Abstract

The diversity of structures and tectonic regimes in the Borborema Province caused the various morphostructural compartments to follow different evolutionary pathways throughout and after the fragmentation of Gondwana. In the northern Borborema Highlands, post-rift evolution occurred in a differentiated way, and the present study aims to understand how this occurred. For this, a set of morphological (geomorphological mapping, mapping of drainage anomalies, and extraction of relief lineaments) and morphometrics indexes (hypsometric curves, Basin Asymmetry Factor, Hack Index, Concavity Index, and χ Index) have been applied to drainage watersheds and low-order channels. The results obtained allowed us to propose a post-rift evolutionary model.

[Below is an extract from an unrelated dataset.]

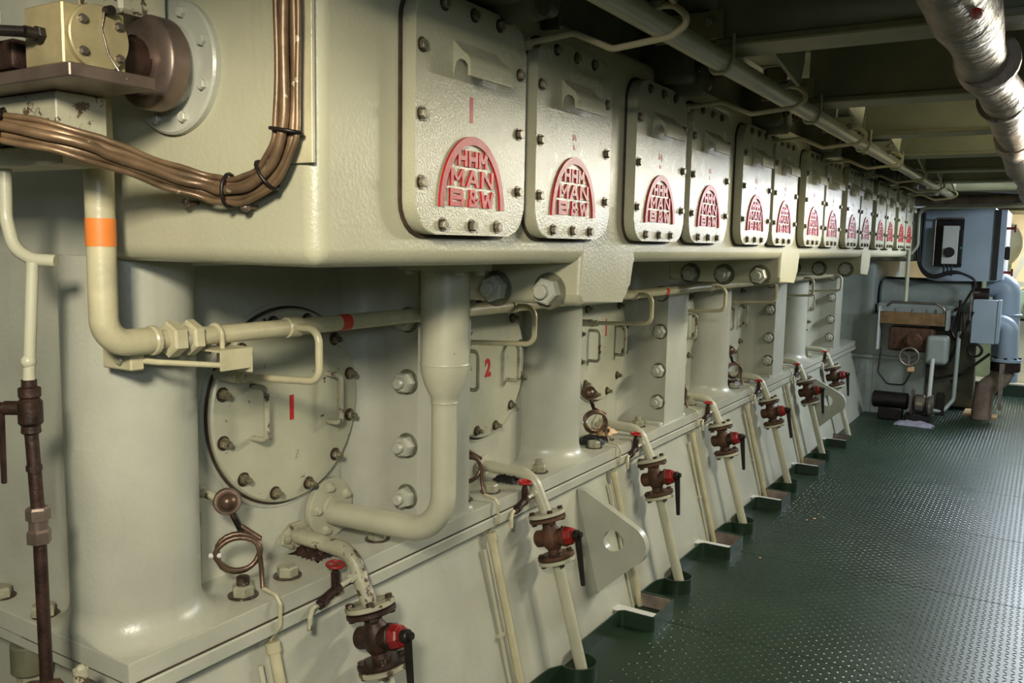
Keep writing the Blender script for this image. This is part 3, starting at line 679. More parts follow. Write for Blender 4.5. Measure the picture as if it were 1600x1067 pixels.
def sensor(k):
    y = 1.355+P*k
    t = T('bearing_sensor', 'round brown metal sensor with coiled cable %s' % SW[k], 'sensor', (-0.62, y, 0.88), 'coiled cable sensors along the ledge')
    ax = Vector((0.75, -0.62, 0.15)).normalized(); c = Vector((-0.625, y, 0.877))
    B().tube([(-0.722, y-0.03, 0.90), (-0.66, y-0.02, 0.89), c], 0.011, 10).hexn((-0.70, y-0.027, 0.897), (1, 0.1, 0), 0.018, 0.016).done('stem', WORN, t, ang=40)
    B().lathe([(0, -0.022), (0.026, -0.022), (0.031, -0.012), (0.033, 0.004), (0.030, 0.014), (0.024, 0.014), (0.022, 0.010), (0, 0.010)], c, ax, 26).done('head', BRONZE, t, ang=35)
    B().lathe([(0.021, 0.010), (0.018, 0.020), (0.010, 0.026), (0, 0.028)], c, ax, 22).done('dome', BRONZE, t, ang=60)
    cc = Vector((-0.592, y+0.002, 0.757)); nx_ = Vector((0.80, -0.58, 0.1)).normalized()
    hu = Vector((0.58, 0.80, 0)).normalized(); hv = nx_.cross(hu)
    if hv.z < 0: hv = -hv
    pts = [c+Vector((0.01, 0.004, -0.028)), c+hu*0.028+Vector((0, 0, -0.062)), cc+hu*0.050+hv*0.03]
    for q in range(0, 44):
        a = 0.3-2*PI*2.05*q/43
        pts.append(cc+hu*(0.050+0.003*math.sin(q))*math.cos(a)+hv*(0.050-0.014*(q/43))*math.sin(a)+nx_*(0.026*q/43-0.012))
    pts += [cc+hu*0.052+hv*-0.045, Vector((panx(0.66)+0.03, y+0.028, 0.672))]
    B().tube(pts, 0.0064, 8).done('coiled_cable', BRONZE, t, ang=60)
    B().tube([c+Vector((0.008, 0.006, -0.026)), c+hu*0.022+Vector((0, 0, -0.055)), c+hu*0.032+Vector((0, 0, -0.078))], 0.0085, 10).done('cable_boot', BLKST, t, ang=60)
    B().tube([(panx(0.66)+0.03, y+0.028, 0.672), (-0.497, y+0.03, 0.664), (-0.482, y+0.03, 0.645), (-0.484, y+0.03, 0.59), (panx(0.55)+0.022, y+0.03, 0.548)], 0.0048, 8, bend=0.01).done('cable_tail', CREAM, t, ang=60)
    B().box(-0.662, -0.652, y-0.062, y-0.054, 0.70, 0.86).done('strip', CREAM, t, ang=0)
    B().tube([cc-hu*0.065, cc-hu*0.038+nx_*0.012], 0.006, 8).done('tie', WHITE, t, ang=0)
for k in range(6): sensor(k)

# ------------------------------------------------------------------ oily rags on the ledge
def rag(name, c, sx, sy, h, m, label, seed, cat='rag'):
    r = random.Random(seed); b = B(); n = 14; g = []
    for i in range(n):
        row = []
        for j in range(n):
            u = i/(n-1)*2-1; v = j/(n-1)*2-1; q = max(abs(u), abs(v))
            e = 1-0.25*r.random()*q
            row.append(b.b.verts.new((c[0]+u*sx*e, c[1]+v*sy*e, c[2]+(h*(1-q**3)*(0.35+0.65*r.random()) if q < 0.98 else 0.0))))
        g.append(row)
    for i in range(n-1):
        for j in range(n-1): b.b.faces.new((g[i][j], g[i+1][j], g[i+1][j+1], g[i][j+1]))
    bt = [g[0][j] for j in range(n)]+[g[i][n-1] for i in range(1, n)]+[g[n-1][j] for j in range(n-2, -1, -1)]+[g[i][0] for i in range(n-2, 0, -1)]
    b.b.faces.new(bt)
    return b.done(name, m, None, ang=70, label=label, cat=cat)
rag('oily_rag', (-0.64, 1.665, 0.653), 0.06, 0.055, 0.03, DRUST, 'oily brown rag lying under the nearest elbow pipe', 1)
rag('oily_rag', (-0.60, 2.60, 0.653), 0.055, 0.06, 0.03, BLACK, 'black oily rag on the ledge beside the first pier', 2)
rag('oily_rag', (-0.63, 3.32, 0.653), 0.07, 0.09, 0.03, BLACK, 'black oily rag on the ledge right of the second column', 3)
rag('paper_tissue', (-0.62, 3.42, 0.675), 0.05, 0.06, 0.035, TAN, 'crumpled tan rag lying on a black rag by the second column', 4)
rag('oily_rag', (-0.63, 5.25, 0.653), 0.06, 0.07, 0.04, DRUST, 'dark brown rag on the ledge right of the third column', 5)

# ------------------------------------------------------------------ lower-left assemblies
# white bent tube + rusty drop line
t = T('left_bent_tube', 'cream tube curving down at the left edge in front of the end wall', 'pipe', (-0.58, 0.85, 1.45))
B().tube([(-0.587, 0.85, 1.66), (-0.592, 0.85, 1.53), (-0.57, 0.85, 1.475), (-0.535, 0.862, 1.457), (-0.50, 0.885, 1.455)], 0.0115, 12, bend=0.05).done('tube', PIPEP, t, ang=60)
t = T('rusty_drop_line', 'brown rusty vertical pipe with shut-off cock and union at far left', 'pipe', (-0.53, 0.85, 0.7))
B().tube([(-0.531, 0.86, 1.452), (-0.541, 0.85, 1.24)], 0.0105, 12).sph((-0.54, 0.85, 1.275), 0.0135).done('upper_tube', PIPEP, t, ang=60)
b = B().lathe([(0, 0.05), (0.013, 0.05), (0.013, 0.038), (0.019, 0.035), (0.019, 0.02), (0.016, 0.016), (0.021, 0.010), (0.021, -0.028), (0.016, -0.034), (0.017, -0.046), (0.012, -0.05), (0, -0.05)], (-0.541, 0.85, 1.192), (0, 0, 1), 14)
b.cyl((-0.541, 0.85, 1.19), (-0.578, 0.825, 1.19), 0.013, seg=12).cyl((-0.57, 0.83, 1.19), (-0.586, 0.82, 1.19), 0.010, seg=12)
b.done('shut_off_cock', DRUST, t, ang=35)
b = B(); lever_prism(b, (-0.584, 0.822, 1.20), (-0.586, 0.822, 1.05), 0.0065, 0.0045, 0.007); b.done('lever', DRUST, t, ang=30)
B().tube([(-0.541, 0.85, 1.145), (-0.5295, 0.85, 0.99), (-0.526, 0.85, 0.66)], 0.0118, 12).done('lower_pipe', DRUST, t, ang=60)
B().hexn((-0.531, 0.85, 0.985), (0, 0, 1), 0.0205, 0.024).cyl((-0.531, 0.85, 0.968), (-0.531, 0.85, 0.985), 0.0165, seg=14).hexn((-0.5305, 0.85, 0.942), (0, 0, 1), 0.021, 0.026, 0.3).done('union', BROWNM, t, ang=25)
B().hexn((-0.537, 0.85, 1.075), (0, 0, 1), 0.0135, 0.012).done('joint', DRUST, t, ang=25)
# rusty pump at the bottom left corner
t = T('rusty_pump', 'rusty bolted pump flange at the bottom left corner below the ledge', 'pump', (-0.5, 0.9, 0.6))
DZ = -0.004
B().box(-0.63, -0.45, 0.86, 0.93, 0.45, 0.605, 0.012, 2).done('casing', RUST, t, ang=30)
B().prism([(-0.63, 0.86, 0.58+DZ), (-0.60, 0.86, 0.655+DZ), (-0.50, 0.86, 0.690+DZ), (-0.43, 0.86, 0.665+DZ), (-0.43, 0.86, 0.45), (-0.63, 0.86, 0.45)], (0, -0.014, 0), 0.002, 1).done('cover_plate', RUST, t, ang=30)
for x, z in ((-0.60, 0.632), (-0.535, 0.662), (-0.47, 0.655), (-0.56, 0.60), (-0.46, 0.60)): B().hexn((x, 0.846, z-0.01+DZ), (0, -1, 0), 0.010, 0.012).done('bolt', PBOLT, t, ang=25)
B().sph((-0.50, 0.90, 0.69+DZ), 0.009).cyl((-0.50, 0.90, 0.60), (-0.50, 0.90, 0.69+DZ), 0.014, seg=10).done('cap', WORN, t, ang=40)
t = T('capped_stub', 'dark hexagonal stub hanging below the ledge at lower left edge', 'stub', (-0.93, 1.0, 0.55))
B().cyl((-0.93, 1.04, 0.57), (-0.93, 1.04, 0.50), 0.042, seg=20, bev=0.004).done('body', DARKP, t, ang=30)
B().hexn((-0.93, 1.04, 0.50), (0, 0, -1), 0.032, 0.03).done('plug', PBOLT, t, ang=25)

# drive unit
AX = (-0.315, 1.79)
t = T('drive_gearbox', 'square olive brass gearbox block with bolted round cover on a steel shelf', 'gearbox', (-0.30, 0.8, 1.75))
B().box(-0.352, -0.252, 0.762, 0.864, 1.752, 1.842, 0.0025, 1).done('block', BRASS, t, ang=25)
cv = B().lathe([(0, 0), (0.049, 0), (0.049, 0.010), (0.047, 0.012), (0, 0.012)], (-0.252, 0.814, 1.797), (1, 0, 0), 40).done('round_cover', BRASS, t, ang=30)
for dy, dz in ((-0.033, 0.022), (-0.033, -0.024), (0.026, 0.022), (0.026, -0.026)):
    B().cyl((-0.241, 0.819+dy, 1.797+dz), (-0.238, 0.819+dy, 1.797+dz), 0.0075, seg=12).hexn((-0.239, 0.819+dy, 1.797+dz), (1, 0, 0), 0.006, 0.006).done('bolt', STEEL, cv, ang=25)
B().cyl((-0.24, 0.825, 1.838), (-0.226, 0.825, 1.838), 0.0075, seg=10).done('cap', BLKST, cv, ang=30)
B().tube([(-0.236, 0.82, 1.84), (-0.2385, 0.815, 1.81), (-0.2385, 0.825, 1.775), (-0.232, 0.838, 1.752), (-0.222, 0.845, 1.74)], 0.0016, 6).done('lock_wire', STEEL, cv, ang=60)
B().tube([(-0.305, 0.765, 1.797), (-0.305, 0.735, 1.797)], 0.009, 12).tube([(-0.305, 0.738, 1.797), (-0.335, 0.712, 1.797)], 0.008, 12).hexn((-0.305, 0.762, 1.797), (0, -1, 0), 0.013, 0.01).done('elbow_fitting', BLKST, t, ang=30)
B().cyl((AX[0], 0.87, AX[1]), (AX[0], 0.93, AX[1]), 0.038, seg=24).done('shaft_sleeve', DRUST, t, ang=30)
sd = B().lathe([(0, 0), (0.044, 0), (0.044, 0.012), (0.060, 0.012), (0.074, 0.018), (0.078, 0.024), (0.078, 0.052), (0.068, 0.06), (0.05, 0.06), (0, 0.06)], (AX[0]-0.006, 0.925, AX[1]+0.003), (0, 1, 0), 44).done('coupling_disc', BROWNM, t, ang=40)
for i in range(6):
    a = 2*PI*i/6+0.3
    B().cyl((AX[0]-0.008+0.037*math.cos(a), 0.926, AX[1]+0.037*math.sin(a)), (AX[0]-0.008+0.037*math.cos(a), 0.917, AX[1]+0.037*math.sin(a)), 0.006, seg=10).done('bolt', BLKST, sd, ang=30)
t = T('gearbox_shelf', 'brown stained thick steel shelf plate under the gearbox', 'shelf', (-0.4, 0.8, 1.73))
B().box(-0.62, -0.222, 0.752, 0.895, 1.730, 1.7505, 0.002, 1).done('plate', BROWNM, t, ang=30)
B().box(-0.98, -0.372, 0.825, 0.90, 1.615, 1.648, 0.002, 1).done('bottom_plate', CREAM, t, ang=0)
B().box(-0.98, -0.36, 0.812, 0.90, 1.652, 1.7295, 0.002, 1).done('face_plate', WORN, t, ang=0)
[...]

To the north, the Highlands presents a recent divide resulting from a series of Cenozoic tectonomagmatic reactivations that promoted river rearrangement processes, such as drainage direction reversal and relief inversion—the current conditions of semiaridity and the absence of epigeny cause this drainage divide to remain stationary. The results diverge from the idea that only high relief margins were subject to greater tectonic control. Despite its modest altitudes, the transforming equatorial margin of Northeastern Brazil exhibits a significant recurrence of morphotectonic reactivation events, operating at different space-time scales. The area is also one of the sectors of the Brazilian passive margin with the highest record of modern seismicity.